# Written task
Retype each line of the material exactly, please, skipping any picture in it.

# Provided material

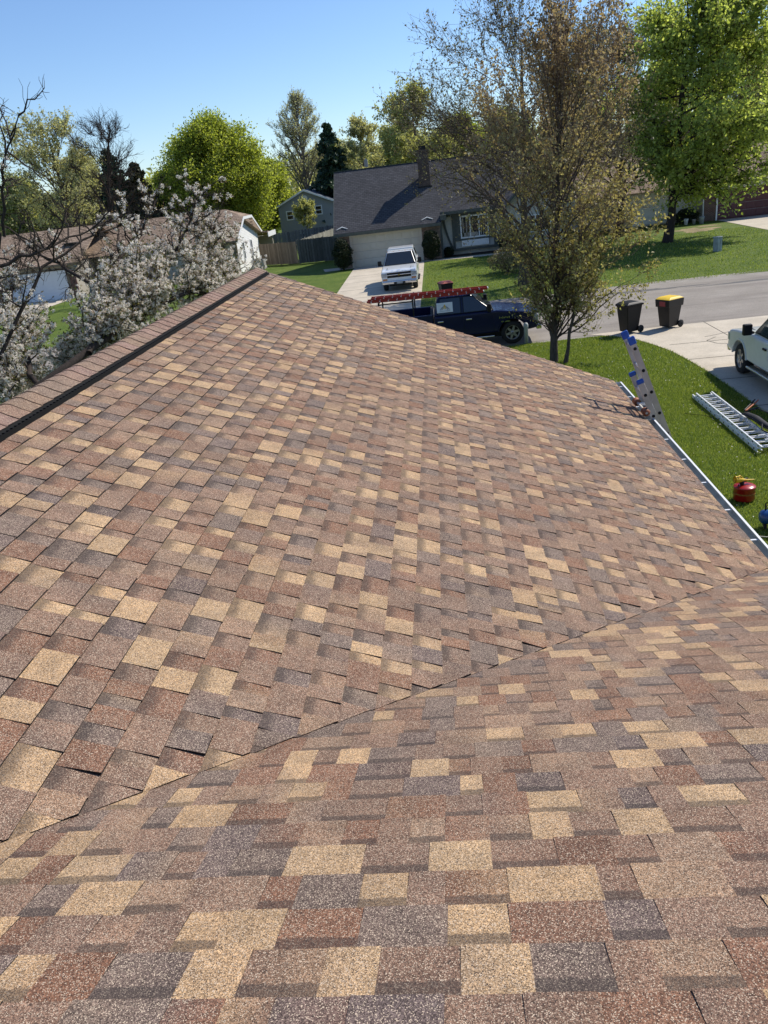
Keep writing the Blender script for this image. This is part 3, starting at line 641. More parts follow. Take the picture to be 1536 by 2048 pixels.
# main slope: u along +y, v down towards +x
OA = vec(XR, 0, ZR); UA = vec(0, 1, 0); VA = vec(1, 0, -MA) / SA; NA = vec(MA, 0, 1) / SA
kx = MBs / MA
# valley: x - XR <= kx*(y-YV0)   with x-XR = v/SA, y = u
def liftA(a, b, ex):
    d = (a - YV0) - (b / SA) / kx                        # distance from the valley along the eave
    return 0.013 * ex * ex * max(0.0, 1 - abs(d - .13) / 0.13) + 0.001
pA = lay(OA, UA, VA, NA, (XE + .012 - XR) * SA, YV0, YG + .03, [(kx, -1 / SA, -kx * YV0 - .003), (-1, 0, YG + .03)], liftA, 1.0)
OB = vec(0, YV0, ZR); UB = vec(1, 0, 0); VB = vec(0, 1, -MBs) / SBs; NB = vec(0, MBs, 1) / SBs
# near wing: x >= XR + kx*(y-YV0), y-YV0 = v/SBs
def liftB(a, b, ex):
    d = (a - XR) - kx * b / SBs
    return 0.0
pB = lay(OB, UB, VB, NB, (YEB + .012 - YV0) * SBs, XR, 6.5, [(1, -kx / SBs, -XR + .0)], liftB, 0.0)
allp = pA + pB
def score(p):
    c = np.mean(np.array(p[0][:p[4]]), 0); d = c - CAM; w_ = d @ CF
    if w_ < .2: return 0
    x, y = FPX * (d @ CR) / w_, FPX * (d @ CU) / w_
    if abs(x) > 768 or abs(y) > 1024: return 0
    q = np.array(p[0][:p[4]]); n_ = np.cross(q[1] - q[0], q[2] - q[0]) * .5; a = 0
    for i in range(1, p[4] - 1): a = a + np.cross(q[i] - q[0], q[i + 1] - q[0]) * .5
    return abs(a @ d) / w_ ** 3
sc_ = np.array([score(p) for p in allp]); order = np.argsort(-sc_)
for i in order[:298]: write_pieces("shingle", [allp[i]], roofo)
tag(write_pieces("shingle_field", [allp[i] for i in order[298:]], roofo), kind='stuff')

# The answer
Keep writing the Blender script for this image. This is part 3, starting at line 641. More parts follow. Take the picture to be 1536 by 2048 pixels.
# main slope: u along +y, v down towards +x
OA = vec(XR, 0, ZR); UA = vec(0, 1, 0); VA = vec(1, 0, -MA) / SA; NA = vec(MA, 0, 1) / SA
kx = MBs / MA
# valley: x - XR <= kx*(y-YV0)   with x-XR = v/SA, y = u
def liftA(a, b, ex):
    d = (a - YV0) - (b / SA) / kx                        # distance from the valley along the eave
    return 0.013 * ex * ex * max(0.0, 1 - abs(d - .13) / 0.13) + 0.001
pA = lay(OA, UA, VA, NA, (XE + .012 - XR) * SA, YV0, YG + .03, [(kx, -1 / SA, -kx * YV0 - .003), (-1, 0, YG + .03)], liftA, 1.0)
OB = vec(0, YV0, ZR); UB = vec(1, 0, 0); VB = vec(0, 1, -MBs) / SBs; NB = vec(0, MBs, 1) / SBs
# near wing: x >= XR + kx*(y-YV0), y-YV0 = v/SBs
def liftB(a, b, ex):
    d = (a - XR) - kx * b / SBs
    return 0.0
pB = lay(OB, UB, VB, NB, (YEB + .012 - YV0) * SBs, XR, 6.5, [(1, -kx / SBs, -XR + .0)], liftB, 0.0)
allp = pA + pB
def score(p):
    c = np.mean(np.array(p[0][:p[4]]), 0); d = c - CAM; w_ = d @ CF
    if w_ < .2: return 0
    x, y = FPX * (d @ CR) / w_, FPX * (d @ CU) / w_
    if abs(x) > 768 or abs(y) > 1024: return 0
    q = np.array(p[0][:p[4]]); n_ = np.cross(q[1] - q[0], q[2] - q[0]) * .5; a = 0
    for i in range(1, p[4] - 1): a = a + np.cross(q[i] - q[0], q[i + 1] - q[0]) * .5
    return abs(a @ d) / w_ ** 3
sc_ = np.array([score(p) for p in allp]); order = np.argsort(-sc_)
for i in order[:298]: write_pieces("shingle", [allp[i]], roofo)
tag(write_pieces("shingle_field", [allp[i] for i in order[298:]], roofo), kind='stuff')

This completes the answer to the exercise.